▶ [Task objective]: Write the lines out again, from the top of the material to the line containing "COL = scene.collection", pictures excluded.

▶ [Data block]:
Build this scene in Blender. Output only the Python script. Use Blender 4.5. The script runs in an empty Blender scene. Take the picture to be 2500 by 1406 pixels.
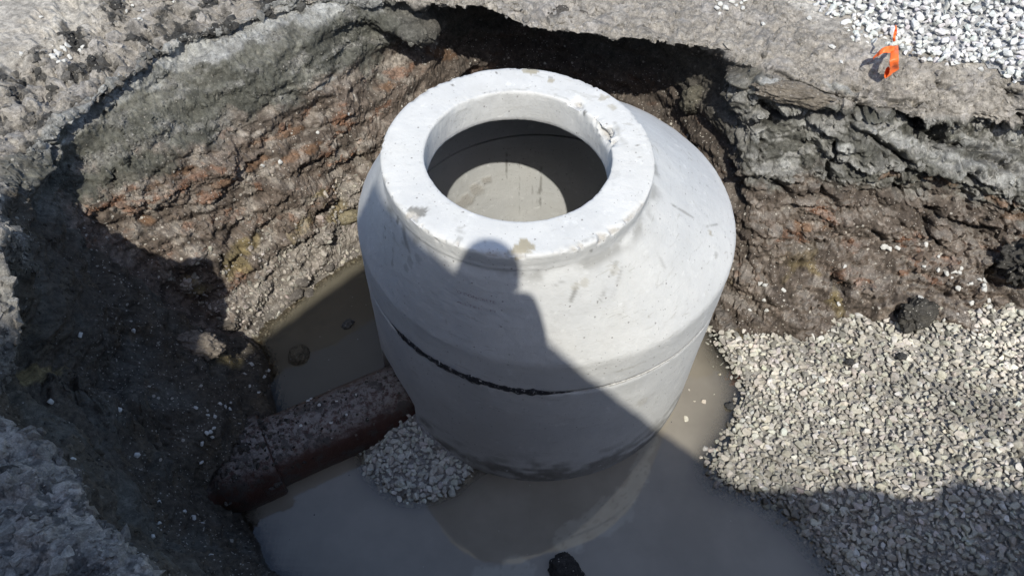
import bpy, bmesh, math, random
import numpy as np
from mathutils import Vector, Matrix
rad = math.radians
rng = np.random.default_rng(7)
random.seed(7)
scene = bpy.context.scene
COL = scene.collection

# ------------------------------------------------------------------ camera
F, PITCH, ROLL, CH = 1848.0, rad(52.246), rad(-2.245), 2.989
_r0 = np.array([1.0, 0, 0]); _u0 = np.array([0, math.sin(PITCH), math.cos(PITCH)]); _f0 = np.array([0, math.cos(PITCH), -math.sin(PITCH)])
_c, _s = math.cos(ROLL), math.sin(ROLL)
CR = _c * _r0 - _s * _u0; CU = _s * _r0 + _c * _u0
cam_d = bpy.data.cameras.new("camera"); cam = bpy.data.objects.new("camera", cam_d); COL.objects.link(cam)
cam_d.sensor_width = 36; cam_d.lens = 36 * F / 2500; cam_d.clip_start = .02; cam_d.clip_end = 500
m3 = Matrix((CR, CU, -_f0)).transposed()
cam.matrix_world = Matrix.Translation((0, 0, CH)) @ m3.to_4x4()
scene.camera = cam

def at(px, py, z):
    x = (px - 1250) / F; y = -(py - 703) / F
    v = x * CR + y * CU + _f0
    return np.array([0, 0, CH]) + v * ((z - CH) / v[2])

# ------------------------------------------------------------------ light
SUN_AZ, SUN_EL = rad(3.0), rad(53.8)      # azimuth of the sun measured from -Y towards +X
sd = np.array([math.sin(SUN_AZ) * math.cos(SUN_EL), -math.cos(SUN_AZ) * math.cos(SUN_EL), math.sin(SUN_EL)])
sun_d = bpy.data.lights.new("sun", 'SUN'); sun = bpy.data.objects.new("sun", sun_d); COL.objects.link(sun)
sun_d.energy = 3.35; sun_d.angle = rad(0.55); sun_d.color = (1.0, .966, .87)
sun.location = tuple(sd * 20)
sun.rotation_euler = Vector(sd).to_track_quat('Z', 'Y').to_euler()
world = bpy.data.worlds.new("World"); scene.world = world; world.use_nodes = True
wn = world.node_tree.nodes; wl = world.node_tree.links
sky = wn.new('ShaderNodeTexSky'); sky.sky_type = 'NISHITA'; sky.sun_disc = False
sky.sun_elevation = SUN_EL; sky.sun_rotation = math.pi - SUN_AZ
sky.air_density = 1.0; sky.dust_density = 1.3; sky.ozone_density = 1.3
bg = wn['Background']; wl.new(sky.outputs[0], bg.inputs[0]); bg.inputs[1].default_value = .132
scene.view_settings.view_transform = 'Standard'; scene.view_settings.look = 'None'
scene.view_settings.exposure = 0.46; scene.view_settings.gamma = 1
scene.render.engine = 'CYCLES'
scene.cycles.max_bounces = 6; scene.cycles.diffuse_bounces = 3; scene.cycles.transparent_max_bounces = 8

# ------------------------------------------------------------------ noise
_perm = rng.permutation(256); _perm = np.concatenate([_perm, _perm, _perm])
_g = rng.normal(size=(256, 3)); _g /= np.linalg.norm(_g, axis=1)[:, None]
def perlin(P):
    P = np.asarray(P, float); I = np.floor(P).astype(int); Fr = P - I; I &= 255
    u = Fr * Fr * Fr * (Fr * (Fr * 6 - 15) + 10)
    out = 0
    for dx in (0, 1):
        wx = u[:, 0] if dx else 1 - u[:, 0]
        for dy in (0, 1):
            wy = u[:, 1] if dy else 1 - u[:, 1]
            for dz in (0, 1):
                wz = u[:, 2] if dz else 1 - u[:, 2]
                h = _perm[_perm[_perm[(I[:, 0] + dx) & 255] + ((I[:, 1] + dy) & 255)] + ((I[:, 2] + dz) & 255)] & 255
                g = _g[h]
                out = out + wx * wy * wz * (g[:, 0] * (Fr[:, 0] - dx) + g[:, 1] * (Fr[:, 1] - dy) + g[:, 2] * (Fr[:, 2] - dz))
    return out * 1.6
def fbm(P, f=1., o=4, gain=.5, lac=2.03, off=0.):
    P = np.asarray(P, float); s = 0; a = 1.
    for i in range(o):
        s = s + a * perlin(P * f + off + 17.3 * i); a *= gain; f *= lac
    return s
def ridge(P, f=1., o=3, gain=.5, off=0.):
    P = np.asarray(P, float); s = 0; a = 1.
    for i in range(o):
        s = s + a * (1 - np.minimum(1, np.abs(perlin(P * f + off + 9.1 * i)) * 2.6)); a *= gain; f *= 2.1
    return s
def worley(P, f=1., off=0.):
    """nearest and second nearest distance and a cell id value"""
    P = np.asarray(P, float) * f + off; I = np.floor(P).astype(int)
    d1 = np.full(len(P), 9.); d2 = np.full(len(P), 9.); cid = np.zeros(len(P))
    for dx in (-1, 0, 1):
        for dy in (-1, 0, 1):
            for dz in (-1, 0, 1):
                J = I + [dx, dy, dz]
                h = _perm[_perm[_perm[J[:, 0] & 255] + (J[:, 1] & 255)] + (J[:, 2] & 255)] & 255
                q = J + np.stack([_perm[h] / 256., _perm[h + 31] / 256., _perm[h + 77] / 256.], 1)
                d = np.linalg.norm(P - q, axis=1)
                c = d < d1
                d2 = np.where(c, d1, np.minimum(d2, d)); cid = np.where(c, h / 256., cid); d1 = np.where(c, d, d1)
    return d1, d2, cid
def sstep(a, b, x):
    t = np.clip((x - a) / (b - a), 0, 1); return t * t * (3 - 2 * t)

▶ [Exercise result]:
Build this scene in Blender. Output only the Python script. Use Blender 4.5. The script runs in an empty Blender scene. Take the picture to be 2500 by 1406 pixels.
import bpy, bmesh, math, random
import numpy as np
from mathutils import Vector, Matrix
rad = math.radians
rng = np.random.default_rng(7)
random.seed(7)
scene = bpy.context.scene
COL = scene.collection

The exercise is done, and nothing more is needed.